• Task prompt: Set down the data below from its first line to the line holding "sc = bpy.context.scene", inclusive; omit all pictures.

════

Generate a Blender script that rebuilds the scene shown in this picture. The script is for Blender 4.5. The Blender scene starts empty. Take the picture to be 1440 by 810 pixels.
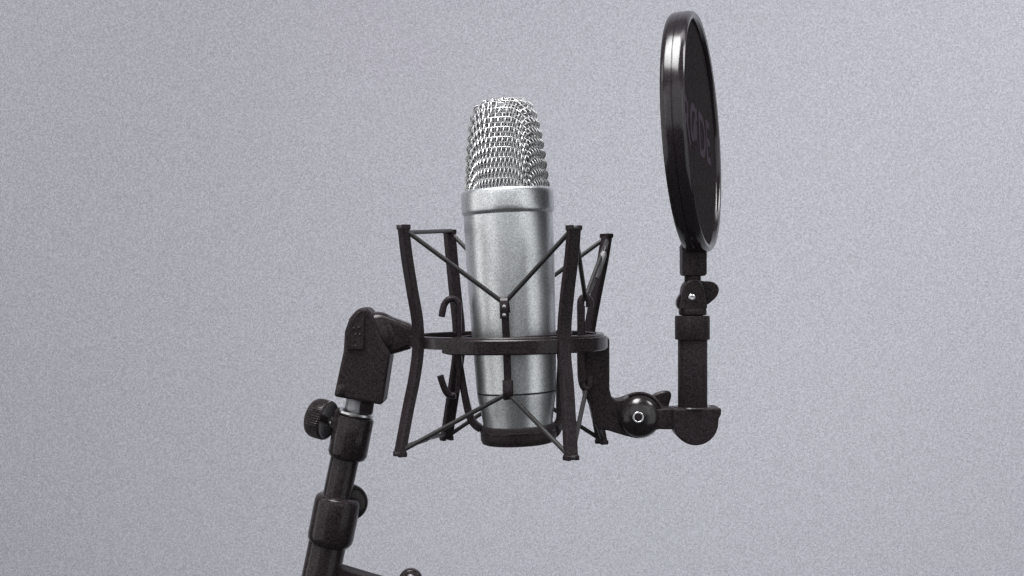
import bpy, bmesh, math, random
from mathutils import Vector, Matrix
R = math.radians
random.seed(4)
sc = bpy.context.scene

# ------------------------------------------------------------------ camera
D = 650.0            # mm from the camera to the microphone's axis
F = 1625.0           # focal length in photograph pixels
cam_d = bpy.data.cameras.new('camera')
cam_d.sensor_width = 36.0
cam_d.lens = 36.0 * F / 1440.0
cam_d.clip_start = 0.02
cam_d.clip_end = 50.0
cam = bpy.data.objects.new('camera', cam_d)
sc.collection.objects.link(cam)
cam.location = (0, -D * .001, 0)
cam.rotation_euler = (R(90), 0, 0)
sc.camera = cam

# ------------------------------------------------------------------ world, lamps, exposure
w = bpy.data.worlds.new('World'); sc.world = w; w.use_nodes = True
bg = w.node_tree.nodes['Background']
bg.inputs['Color'].default_value = (0.92, 0.95, 1.0, 1)
bg.inputs['Strength'].default_value = 0.06
sc.view_settings.view_transform = 'Standard'
sc.view_settings.look = 'None'
sc.view_settings.exposure = 0.0
sc.view_settings.gamma = 1.0
sc.cycles.filter_width = 1.4

def area(name, loc, target, sx, sy, power, col=(1, 1, 1), spread=180):
    d = bpy.data.lights.new(name, 'AREA')
    d.shape = 'RECTANGLE'; d.size = sx; d.size_y = sy; d.energy = power; d.color = col
    d.spread = R(spread)
    o = bpy.data.objects.new(name, d); sc.collection.objects.link(o)
    o.location = loc
    o.rotation_euler = (Vector(target) - Vector(loc)).to_track_quat('-Z', 'Y').to_euler()
    return o
area('strip_left', (-1.05, 0.02, 0.02), (0, 0, 0.0), 0.12, 1.5, 0.10, (1.0, 0.99, 0.97), 60)
area('softbox_left', (-1.00, -0.47, 0.10), (0, 0, 0.0), 1.3, 1.3, 4.6, (1.0, 0.99, 0.98))
area('softbox_right', (0.92, -0.66, 0.05), (0, 0, 0.0), 0.85, 1.3, 2.9, (0.97, 0.99, 1.0))
area('front_softbox', (-0.05, -1.80, 0.76), (0, 0, 0.0), 3.4, 1.5, 13.0, (0.98, 0.99, 1.0))
area('top_lamp', (-0.10, -0.25, 0.98), (0.08, 0.0, 0.0), 0.50, 0.62, 2.9, (1, 1, 1), 70)
area('backdrop_top_lamp', (0.30, 0.0, 1.40), (0.15, 0.62, -0.08), 2.3, 0.3, 4.2, (1.0, 0.99, 1.0), 100)
area('backdrop_right_lamp', (1.30, -0.10, 1.20), (0.55, 0.62, -0.15), 0.7, 0.5, 5.0, (1.0, 0.99, 1.0), 90)
area('backdrop_left_lamp', (-1.30, -0.10, 1.20), (-0.60, 0.62, -0.05), 0.7, 0.5, 1.4, (0.98, 1.0, 1.0), 90)

# ------------------------------------------------------------------ materials
def principled(name):
    m = bpy.data.materials.new(name); m.use_nodes = True
    return m, m.node_tree, m.node_tree.nodes['Principled BSDF']

def speckle(nt, scale, lo, hi, p0=0.0, p1=1.0, detail=2.0):
    """fine salt-and-pepper grain of the surface itself: one random value per tiny cell, plus a softer noise"""
    tc = nt.nodes.new('ShaderNodeTexCoord')
    sn = nt.nodes.new('ShaderNodeVectorMath'); sn.operation = 'SNAP'
    c = 1.0 / scale; sn.inputs[1].default_value = (c, c, c)
    ad = nt.nodes.new('ShaderNodeVectorMath'); ad.operation = 'ADD'; ad.inputs[1].default_value = (.31 * c, .37 * c, .43 * c)
    nt.links.new(tc.outputs['Object'], ad.inputs[0]); nt.links.new(ad.outputs[0], sn.inputs[0])
    wn = nt.nodes.new('ShaderNodeTexWhiteNoise'); nt.links.new(sn.outputs[0], wn.inputs['Vector'])
    n = nt.nodes.new('ShaderNodeTexNoise'); n.inputs['Scale'].default_value = scale * .55
    n.inputs['Detail'].default_value = detail
    nt.links.new(tc.outputs['Object'], n.inputs['Vector'])
    mx = nt.nodes.new('ShaderNodeMix'); mx.inputs['Factor'].default_value = .5
    nt.links.new(wn.outputs['Value'], mx.inputs['A']); nt.links.new(n.outputs['Fac'], mx.inputs['B'])
    r = nt.nodes.new('ShaderNodeValToRGB')
    r.color_ramp.elements[0].position = .12; r.color_ramp.elements[0].color = (*lo, 1)
    r.color_ramp.elements[1].position = .88; r.color_ramp.elements[1].color = (*hi, 1)
    nt.links.new(mx.outputs['Result'], r.inputs['Fac'])
    return tc, n, r

def mat_simple(name, lo, hi, rough, metal=0.0, scale=1900, bump=0.0, spec=0.5, coat=0.0):
    m, nt, b = principled(name)
    tc, n, r = speckle(nt, scale, lo, hi)
    nt.links.new(r.outputs['Color'], b.inputs['Base Color'])
    b.inputs['Roughness'].default_value = rough
    b.inputs['Metallic'].default_value = metal
    b.inputs['Specular IOR Level'].default_value = spec
    b.inputs['Coat Weight'].default_value = coat
    if bump:
        bp = nt.nodes.new('ShaderNodeBump'); bp.inputs['Strength'].default_value = bump
        bp.inputs['Distance'].default_value = 0.0002
        nt.links.new(n.outputs['Fac'], bp.inputs['Height'])
        nt.links.new(bp.outputs['Normal'], b.inputs['Normal'])
    return m

M = {}
M['plastic'] = mat_simple('black_plastic', (.001, .001, .001), (.053, .042, .047), .45, spec=.12, bump=.15)
M['gloss'] = mat_simple('glossy_black_plastic', (.001, .001, .001), (.048, .038, .042), .2, spec=.22)
M['ball'] = mat_simple('polished_black_plastic', (.003, .0025, .0027), (.034, .028, .030), .20, spec=.6)
M['hoop'] = mat_simple('glossy_hoop_plastic', (.007, .0055, .007), (.034, .027, .032), .17, spec=.52)
M['painted'] = mat_simple('black_painted_steel', (.001, .001, .001), (.053, .040, .046), .34, spec=.14)
M['cord'] = mat_simple('black_elastic_cord', (.012, .011, .012), (.040, .036, .038), .45, spec=.45, scale=1700, bump=.3)
M['sleeve'] = mat_simple('grey_crimp_sleeve', (.22, .21, .22), (.36, .35, .36), .45, spec=.5)
M['chrome'] = mat_simple('bright_steel', (.62, .62, .64), (.80, .80, .82), .30, metal=1.0)
M['satin'] = mat_simple('satin_nickel', (.46, .475, .49), (.92, .945, .965), .38, metal=1.0, scale=1900, bump=.06)
M['wire'] = mat_simple('grille_wire', (.46, .46, .47), (.60, .60, .61), (.42), metal=1.0)
M['dark'] = mat_simple('dark_groove', (.015, .014, .015), (.03, .03, .03), .6)
M['letters'] = mat_simple('dull_purple_lettering', (.024, .013, .025), (.048, .030, .050), .7, spec=.12)
M['foam'] = mat_simple('grey_inner_gauze', (.05, .05, .052), (.12, .12, .122), .75)

def mat_fabric():
    m, nt, b = principled('black_mesh_fabric')
    tc, n, r = speckle(nt, 1300, (.001, .001, .001), (.048, .041, .044))
    wv = nt.nodes.new('ShaderNodeTexVoronoi'); wv.inputs['Scale'].default_value = 1100
    nt.links.new(tc.outputs['Object'], wv.inputs['Vector'])
    bp = nt.nodes.new('ShaderNodeBump'); bp.inputs['Strength'].default_value = .5
    bp.inputs['Distance'].default_value = .0003
    nt.links.new(wv.outputs['Distance'], bp.inputs['Height'])
    nt.links.new(bp.outputs['Normal'], b.inputs['Normal'])
    nt.links.new(r.outputs['Color'], b.inputs['Base Color'])
    b.inputs['Roughness'].default_value = .9; b.inputs['Specular IOR Level'].default_value = .03
    return m
M['fabric'] = mat_fabric()

def mat_gauze():
    # fine woven gauze behind the outer wires: real holes through an alpha grid
    m, nt, b = principled('inner_gauze')
    b.inputs['Base Color'].default_value = (.30, .30, .31, 1)
    b.inputs['Metallic'].default_value = 1.0
    b.inputs['Roughness'].default_value = .45
    n = nt.nodes.new('ShaderNodeTexVoronoi'); n.inputs['Scale'].default_value = 900
    tc = nt.nodes.new('ShaderNodeTexCoord')
    nt.links.new(tc.outputs['Object'], n.inputs['Vector'])
    g = nt.nodes.new('ShaderNodeMath'); g.operation = 'GREATER_THAN'; g.inputs[1].default_value = .42
    nt.links.new(n.outputs['Distance'], g.inputs[0])
    nt.links.new(g.outputs[0], b.inputs['Alpha'])
    return m
M['gauze'] = mat_gauze()

def mat_backdrop():
    m, nt, b = principled('grainy_grey_paper')
    tc, n, r = speckle(nt, 950, (.365, .365, .400), (.680, .680, .742), .30, .70, detail=1.0)
    # broad, faint mottling of the paper
    n2 = nt.nodes.new('ShaderNodeTexNoise'); n2.inputs['Scale'].default_value = 3.0
    n2.inputs['Detail'].default_value = 3
    nt.links.new(tc.outputs['Object'], n2.inputs['Vector'])
    r2 = nt.nodes.new('ShaderNodeValToRGB')
    r2.color_ramp.elements[0].position = .3; r2.color_ramp.elements[0].color = (.96, .985, .98, 1)
    r2.color_ramp.elements[1].position = .7; r2.color_ramp.elements[1].color = (1, .985, 1, 1)
    nt.links.new(n2.outputs['Fac'], r2.inputs['Fac'])
    mx = nt.nodes.new('ShaderNodeMix'); mx.data_type = 'RGBA'; mx.blend_type = 'MULTIPLY'
    mx.inputs['Factor'].default_value = 1.0
    nt.links.new(r.outputs['Color'], mx.inputs['A']); nt.links.new(r2.outputs['Color'], mx.inputs['B'])
    nt.links.new(mx.outputs['Result'], b.inputs['Base Color'])
    b.inputs['Roughness'].default_value = .95
    b.inputs['Specular IOR Level'].default_value = .1
    return m
M['backdrop'] = mat_backdrop()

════

• Exercise output:
Generate a Blender script that rebuilds the scene shown in this picture. The script is for Blender 4.5. The Blender scene starts empty. Take the picture to be 1440 by 810 pixels.
import bpy, bmesh, math, random
from mathutils import Vector, Matrix
R = math.radians
random.seed(4)
sc = bpy.context.scene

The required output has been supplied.